« Le racisme peut être visible mais aussi être subtile ». Le 7 février s’est tenue la conférence Les cicatrices invisibles du racisme au Théâtre Cercle Molière, conjointement organisée par le Réseau en immigration francophone du Manitoba (RIF MB) et l’Accueil francophone, en collaboration avec Noir et Fier. Plus de 75 personnes en présentiel et plusieurs autres en direct sur Facebook.
S’inscrivant dans le cadre du mois de l’histoire des Noirs, la conférence abordant les impacts méconnus et sous-estimés du racisme, a été animée par Godlove Kamwa et a réuni un panel composé de Angela Cassie, directrice des opérations de Voyage Manitoba, Alphonse Ndem Ahola, directeur général de la Francophonie albertaine plurielle (FRAP), Kimberly Jean Pharuns, directrice de l’Immigration francophone à la Fédération des communautés francophones et acadienne (FCFA) et Sophie Gaulin, rédactrice en chef de La Liberté.
Entre traumatismes et cicatrices
« Les cicatrices sont invisibles mais pas moins destructrices », a déclaré Angela Cassie, lors de la première table ronde consacrée en partie aux traumatismes, à la notion de cicatrices et aux effets du racisme sur la santé mentale et psychologique des victimes.
Les panélistes ont prêté attention à l’emploi de la notion de cicatrice, permettant d’évoquer la perspective d’une guérison. Mais ce cheminement semble encore loin. « On constate que certaines plaies sont encore bien ouvertes », a tenu à souligner Angela Cassie.

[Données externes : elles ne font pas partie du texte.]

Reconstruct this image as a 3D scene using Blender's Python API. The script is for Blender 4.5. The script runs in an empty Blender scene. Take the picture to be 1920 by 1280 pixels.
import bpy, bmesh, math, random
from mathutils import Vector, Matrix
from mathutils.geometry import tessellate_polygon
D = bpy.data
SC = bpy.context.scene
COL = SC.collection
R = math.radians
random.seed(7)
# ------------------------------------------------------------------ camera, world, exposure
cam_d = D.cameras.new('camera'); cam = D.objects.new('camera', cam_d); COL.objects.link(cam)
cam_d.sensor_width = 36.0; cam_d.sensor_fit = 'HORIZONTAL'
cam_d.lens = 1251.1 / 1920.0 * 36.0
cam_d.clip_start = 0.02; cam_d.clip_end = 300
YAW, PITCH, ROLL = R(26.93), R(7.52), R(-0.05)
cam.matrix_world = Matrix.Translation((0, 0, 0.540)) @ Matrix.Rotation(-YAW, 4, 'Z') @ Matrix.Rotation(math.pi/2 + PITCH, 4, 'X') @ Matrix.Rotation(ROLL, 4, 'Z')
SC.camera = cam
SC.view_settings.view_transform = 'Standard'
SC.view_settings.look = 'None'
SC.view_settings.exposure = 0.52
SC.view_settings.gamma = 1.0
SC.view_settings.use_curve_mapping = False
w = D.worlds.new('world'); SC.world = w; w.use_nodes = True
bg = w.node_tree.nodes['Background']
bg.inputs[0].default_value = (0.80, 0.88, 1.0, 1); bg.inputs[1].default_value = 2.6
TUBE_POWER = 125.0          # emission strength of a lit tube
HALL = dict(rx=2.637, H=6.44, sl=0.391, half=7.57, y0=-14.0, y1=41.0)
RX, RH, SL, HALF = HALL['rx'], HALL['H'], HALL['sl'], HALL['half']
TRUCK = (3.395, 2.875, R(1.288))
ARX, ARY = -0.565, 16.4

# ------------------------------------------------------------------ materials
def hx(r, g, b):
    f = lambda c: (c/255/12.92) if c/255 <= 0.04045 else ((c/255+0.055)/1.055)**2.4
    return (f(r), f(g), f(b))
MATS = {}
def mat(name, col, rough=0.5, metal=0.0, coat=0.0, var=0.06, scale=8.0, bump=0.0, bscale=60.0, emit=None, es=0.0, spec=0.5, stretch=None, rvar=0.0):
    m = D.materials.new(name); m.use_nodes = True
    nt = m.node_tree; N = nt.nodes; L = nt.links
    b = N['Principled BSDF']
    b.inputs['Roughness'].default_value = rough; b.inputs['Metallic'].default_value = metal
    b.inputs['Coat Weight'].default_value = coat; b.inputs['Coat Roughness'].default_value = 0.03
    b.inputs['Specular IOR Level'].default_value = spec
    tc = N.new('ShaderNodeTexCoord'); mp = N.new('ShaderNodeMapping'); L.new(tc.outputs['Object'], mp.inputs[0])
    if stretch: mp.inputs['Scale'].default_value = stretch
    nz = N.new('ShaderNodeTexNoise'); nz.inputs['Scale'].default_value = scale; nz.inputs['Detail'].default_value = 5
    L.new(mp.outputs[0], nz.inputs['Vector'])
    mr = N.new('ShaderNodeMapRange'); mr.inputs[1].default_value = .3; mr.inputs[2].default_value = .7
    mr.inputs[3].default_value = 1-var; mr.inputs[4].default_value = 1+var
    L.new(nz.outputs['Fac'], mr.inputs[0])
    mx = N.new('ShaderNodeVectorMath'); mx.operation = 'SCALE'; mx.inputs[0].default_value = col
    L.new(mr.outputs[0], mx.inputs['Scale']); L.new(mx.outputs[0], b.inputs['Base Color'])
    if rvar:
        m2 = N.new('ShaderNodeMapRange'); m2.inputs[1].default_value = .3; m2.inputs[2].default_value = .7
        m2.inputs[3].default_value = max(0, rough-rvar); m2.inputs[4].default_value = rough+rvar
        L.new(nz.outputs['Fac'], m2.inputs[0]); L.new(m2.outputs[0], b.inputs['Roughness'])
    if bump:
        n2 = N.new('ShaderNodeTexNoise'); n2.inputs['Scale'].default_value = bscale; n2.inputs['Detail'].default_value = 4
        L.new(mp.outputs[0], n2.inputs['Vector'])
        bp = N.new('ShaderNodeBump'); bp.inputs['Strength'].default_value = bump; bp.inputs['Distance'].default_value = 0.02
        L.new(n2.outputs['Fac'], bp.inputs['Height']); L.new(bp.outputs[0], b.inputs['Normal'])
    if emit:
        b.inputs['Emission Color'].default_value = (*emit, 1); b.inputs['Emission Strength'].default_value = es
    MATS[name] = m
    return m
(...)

Alphonse Ndem Ahola, directeur général de Francophonie Albertaine Plurielle, explique observer un « stress chronique et de l’hypervigilance » chez les personnes noires venant d’arriver. Il rapporte ainsi un racisme ressenti constamment chez les immigrants, laissant des traumatismes dans leur parcours d’intégration.
« Une société malade »
« Nous sommes dans une société malade, qui reproduit les stéréotypes racistes et les traumatismes », déclare Alphonse Ahola lors de la conférence.
Le directeur général de la FRAP déplore une société stéréotypée et une communauté noire marquée par des traumatismes qui se transmettent également de générations en générations. Ce « traumatisme psychologique générationnel nous pousse à oublier que les Noirs ont commencé une lutte il y a bien longtemps », explique-t-il.
« On se compare, on se console, en regardant les cas de racisme toujours plus scandaleux, mais la réalité c’est qu’il existe aussi des micro-agressions », souligne Kimberly Jean Pharuns. Pour la directrice de l’Immigration francophone FCFA, les micro-agressions sont des « attaques subtiles dont l’impact sur les victimes n’est pas reconnu ». Et ces formes d’agressions racistes peuvent avoir de « lourdes conséquences au quotidien sur la confiance en soi » et peuvent « causer une perte d’ambition », rapporte-t-elle.
Prise de conscience et guérison
Lors de la conférence, les panelistes ont évoqué plusieurs pistes d’action et de réflexion, à différentes échelles, pour tenter d’éveiller les consciences sur le sujet.
Pour Kimberly Jean Pharuns, la guérison est possible à travers l’existence d’une diversité dans les représentations médiatiques : « observer une diversité raciale et des représentations positives a un impact », affirme-t-elle.
Cela peut « créer le sentiment d’être reconnu », et permettre de « contrebalancer les stéréotypes négatifs ». Pour la directrice de l’Immigration francophone à la FCFA, la guérison passe avant tout par l’éducation et la sensibilisation afin « d’arrêter les questionnements et créer de l’écoute ». Elle préconise aussi des « politiques publiques avec une tolérance zéro » et recommande de créer des occasions pour permettre aux victimes de parler de leurs expériences sans jugements.
« Se déconstruire sur la question du racisme commence par la reconnaissance », affirme, quant à elle, Angela Cassie, qui constate que l’on a « intériorisé les sentiments anti-Noirs ».
Sophie Gaulin, directrice et rédactrice en chef de La Liberté et membre du panel, a tenu à rappeler l’importance de la prise de conscience et de la responsabilité médiatique. « Les médias peuvent avoir une représentation biaisée de certaines communautés, ils doivent donc être vigilants pour ne pas perpétuer les stéréotypes. »
La responsabilité collective semble être l’un des éléments au cœur de la guérison sur les enjeux racistes. Angela Cassie a d’ailleurs conclu la conférence avec cette citation de Martin Luther King : « À la fin, nous nous souviendrons non pas des mots de nos ennemis, mais du silence de nos amis ».